The Broncos, scuttled by the Buccaneers a week earlier and winless at the Los Angeles Mausoleum since the Reagan administration, gave way to the pressure again Sunday. The onrushing flood of doubt and disappointment spells certain doom for Captain Biff and his entire crew.
Three times the Broncos held 13-point leads (Clear sailing--full speed ahead!), and three times the despised (and undermanned) Los Angeles Raiders stormed back with their Jolly Roger flying in tatters. In the end, as you know, Jason Elam missed a 40-yard overtime field goal wide left, and Jeff Jaeger nailed a 47-yarder to give the Raiders the startling win, 33-30.
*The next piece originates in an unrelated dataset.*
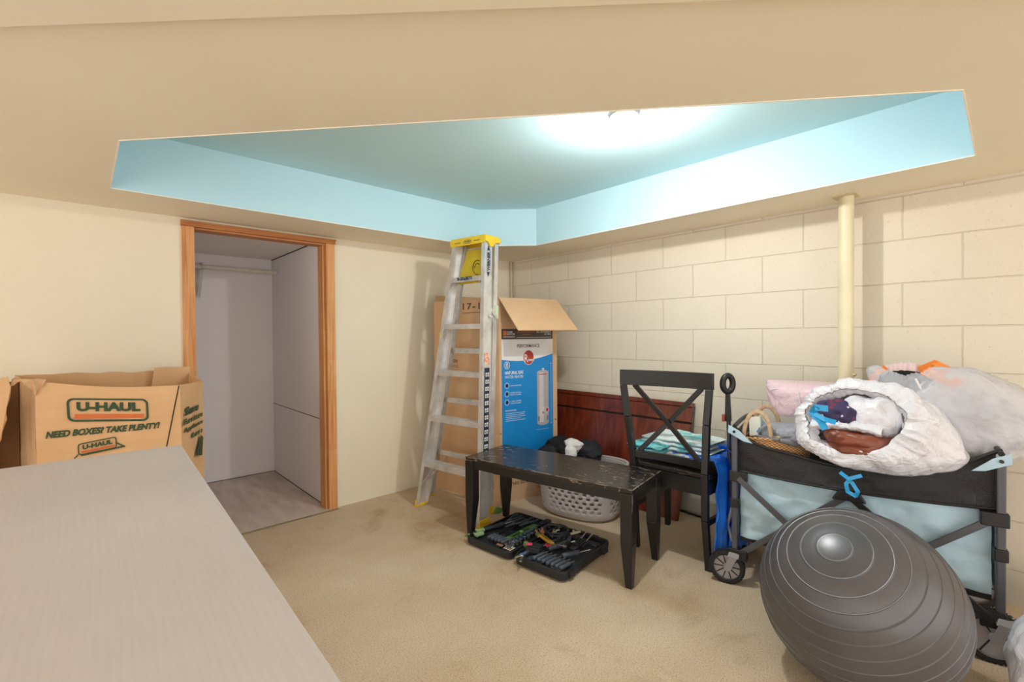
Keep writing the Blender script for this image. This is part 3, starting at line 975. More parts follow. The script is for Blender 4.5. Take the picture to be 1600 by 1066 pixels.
# print on the oblique right panel
D2 = (A2 - A1).normalized(); N2 = Vector((D2.y, -D2.x, 0))
if N2.y > 0 and N2.x < 0: N2 = -N2
def rp(s, z, o=.009):
    p = A1 + D2 * s + N2 * o
    return Vector((p.x, p.y, z))
G = MB()
put_text(G, 'Save', rp(.020, .800), D2, UZ, .19, .036, bold=.05, shear=.25)
put_text(G, 'Furniture', rp(.004, .762), D2, UZ, .262, .026, bold=.045, shear=.25)
put_text(G, 'Appliance', rp(.004, .724), D2, UZ, .262, .026, bold=.045, shear=.25)
put_text(G, 'Rent e', rp(.10, .688), D2, UZ, .16, .024, bold=.045, shear=.25)
G.add([rp(.16, .60), rp(.25, .58), rp(.27, .66), rp(.235, .68), rp(.21, .65)], [(0, 1, 2, 3, 4)])
G.build('green_print', M_INK, ub)
b = MB()
pts = [up(-.003 + .004 * math.sin(k * 1.7), .935 - .03 * k, .022) for k in range(12)]
b.tube([up(-.004 - .0036 * k, .934 - .02 * k, front_o(-.004 - .0036 * k, .93 - .02 * k) + .001) for k in range(18)], .0022, 4)
b.build('seam', M_DARKGAP, ub)
# ================================================================ step ladder
def mat_alu():
    N = NT('brushed_aluminium')
    v = N.coord((1, 1, .12))
    g = N.noise(v, 90, 4, .7)
    N.color(N.ramp(N.noise(N.coord(), 9, 6, .7), [(.3, (196, 194, 192)), (.7, (236, 234, 232))]))
    N.b.inputs['Metallic'].default_value = .6
    N.b.inputs['Roughness'].default_value = .38
    N.bump(g, .1, .001)
    return N.m
M_ALU = mat_alu()
M_YEL = mat('ladder_yellow_plastic', (236, 200, 40), .42, c2=(222, 184, 34), scale=12)
M_YELL = mat('ladder_tray_yellow', (226, 196, 44), .5, c2=(200, 168, 40), scale=9)
ld = thing('step_ladder', 'aluminium step ladder with yellow top cap standing in front of tall carton', 'ladder', (1.80, 2.42, 0))
FLb, FRb = Vector((1.613, 2.699, 0)), Vector((1.698, 2.135, 0))
RLb, RRb = Vector((1.786, 2.822, 0)), Vector((1.874, 2.264, 0))
FLt, FRt = Vector((1.800, 2.515, 1.735)), Vector((1.850, 2.245, 1.735))
RLt, RRt = Vector((1.900, 2.535, 1.735)), Vector((1.950, 2.265, 1.735))
AX = (FRb - FLb).normalized()                     # left foot to right foot
DX = Vector((-AX.y, AX.x, 0)).normalized()
if DX.x < 0: DX = -DX                             # toward the back of the ladder
def rail(nm, bt, tp, sgn, web, fl, th=.003):
    """channel section: web lies front to back, flanges turned inwards (sgn along AX)"""
    b = MB()
    a, c = bt + Vector((0, 0, .012)), tp
    off = DX * web / 2
    b.bar(a + off, c + off * .8, th, web, side=AX, h2=web * .8)
    for o in (DX * .0015, DX * (web - .0015)):
        b.bar(a + o + AX * sgn * fl / 2, c + o * .8 + AX * sgn * fl / 2, fl, th, side=AX)
    for k in (.3, .5, .7):
        b.bar(a + DX * web * k - AX * sgn * .001, c + DX * web * k * .8 - AX * sgn * .001, .0025, .004, side=AX)
    return b.build(nm, M_ALU, ld)
rail('front_rail', FLb, FLt, 1, .085, .026)
fr_ = rail('front_rail', FRb, FRt, -1, .085, .026)
rail('rear_rail', RLb, RLt, 1, .042, .020)
rail('rear_rail', RRb, RRt, -1, .042, .020)
for k in range(5):
    z = .30 + .3015 * k
    u = z / 1.735
    a, c = FLb.lerp(FLt, u) + DX * .002, FRb.lerp(FRt, u) + DX * .002
    a = a.copy(); c = c.copy(); a.z = c.z = z
    b = MB()
    dp = .082 * (1 - .15 * u)
    b.bar(a + DX * dp / 2, c + DX * dp / 2, dp, .003, side=DX)
    b.bar(a + Vector((0, 0, -.014)), c + Vector((0, 0, -.014)), .003, .030, side=DX)
    b.bar(a + DX * dp + Vector((0, 0, -.008)), c + DX * dp + Vector((0, 0, -.008)), .003, .018, side=DX)
    for q in (.15, .35, .55, .75, .92):
        b.bar(a + DX * dp * q + Vector((0, 0, .002)), c + DX * dp * q + Vector((0, 0, .002)), .004, .002, side=DX)
    b.build('step', M_ALU, ld)
for z in (.32, .69, 1.03):
    u = z / 1.735
    a, c = RLb.lerp(RLt, u) + DX * .02, RRb.lerp(RRt, u) + DX * .02
    b = MB(); b.bar(a, c, .004, .034, side=DX); b.bar(a + DX * .008 + Vector((0, 0, .016)), c + DX * .008 + Vector((0, 0, .016)), .018, .003, side=DX)
    b.build('rear_bar', M_ALU, ld)
# knee braces under the lowest front step and rear bar
def brace(a, c):
    b = MB(); b.bar(a, c, .016, .003, side=DX); b.build('brace', M_ALU, ld)
def onr(B, T_, z): p = B.lerp(T_, z / 1.735); return p
brace(onr(FLb, FLt, .125) + DX * .004, onr(FLb, FLt, .285).lerp(onr(FRb, FRt, .285), .24) + DX * .004)
brace(onr(FRb, FRt, .125) + DX * .004, onr(FRb, FRt, .285).lerp(onr(FLb, FLt, .285), .24) + DX * .004)
brace(onr(FLb, FLt, .16) + DX * .075, onr(FLb, FLt, .285).lerp(onr(FRb, FRt, .285), .24) + DX * .075)
brace(onr(FRb, FRt, .16) + DX * .075, onr(FRb, FRt, .285).lerp(onr(FLb, FLt, .285), .24) + DX * .075)
brace(onr(RLb, RLt, .13), onr(RLb, RLt, .31).lerp(onr(RRb, RRt, .31), .24))
brace(onr(RRb, RRt, .13), onr(RRb, RRt, .31).lerp(onr(RLb, RLt, .31), .24))
# upper braces under the top step
brace(onr(FLb, FLt, 1.42) + DX * .01, onr(FLb, FLt, 1.50).lerp(onr(FRb, FRt, 1.50), .2) + DX * .01)
brace(onr(FRb, FRt, 1.42) + DX * .01, onr(FRb, FRt, 1.50).lerp(onr(FLb, FLt, 1.50), .2) + DX * .01)
# cap
CA, CB = Vector((1.793, 2.530, 0)), Vector((1.846, 2.236, 0))
cx = (CB - CA).normalized(); cy = Vector((-cx.y, cx.x, 0))
if cy.x < 0: cy = -cy
def cp(u, v, z): p = CA + cx * u + cy * v; return (p.x, p.y, z)
CL = (CB - CA).length
b = MB()
b.hexa([cp(0, 0, 1.752), cp(CL, 0, 1.752), cp(CL, .145, 1.752), cp(0, .145, 1.752)], [cp(.004, .004, 1.764), cp(CL - .004, .004, 1.764), cp(CL - .004, .141, 1.764), cp(.004, .141, 1.764)])
b.hexa([cp(0, -.002, 1.712), cp(CL, -.002, 1.712), cp(CL, .004, 1.712), cp(0, .004, 1.712)], [cp(0, -.002, 1.754), cp(CL, -.002, 1.754), cp(CL, .004, 1.754), cp(0, .004, 1.754)])
b.hexa([cp(0, .141, 1.722), cp(CL, .141, 1.722), cp(CL, .146, 1.722), cp(0, .146, 1.722)], [cp(0, .141, 1.754), cp(CL, .141, 1.754), cp(CL, .146, 1.754), cp(0, .146, 1.754)])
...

Think of it: The sallow and leering pirate chieftain, Al Davis, cackling away up there in his well-upholstered crow's nest, hungrily recounting all the booty he's snatched from the U.S.S. Donkey over the decades. This must have been the sweetest score of them all for Al. Because...
The off-course Donks are coming back for more next Sunday.
If the Broncos' sixth straight loss in L.A. was sheer invention, the turn of fate that matches the same two clubs at the same site in the wild-card game is pure irony. Despite John Elway's MVP-season heroics and the emergence of his new receiver corps, the Broncos just can't win out there.
How'd you like to be inside their waterlogged heads this week, matey? Me neither. Commit 'em to the heaving deep right now: Tune in that Francis the Talking Mule marathon.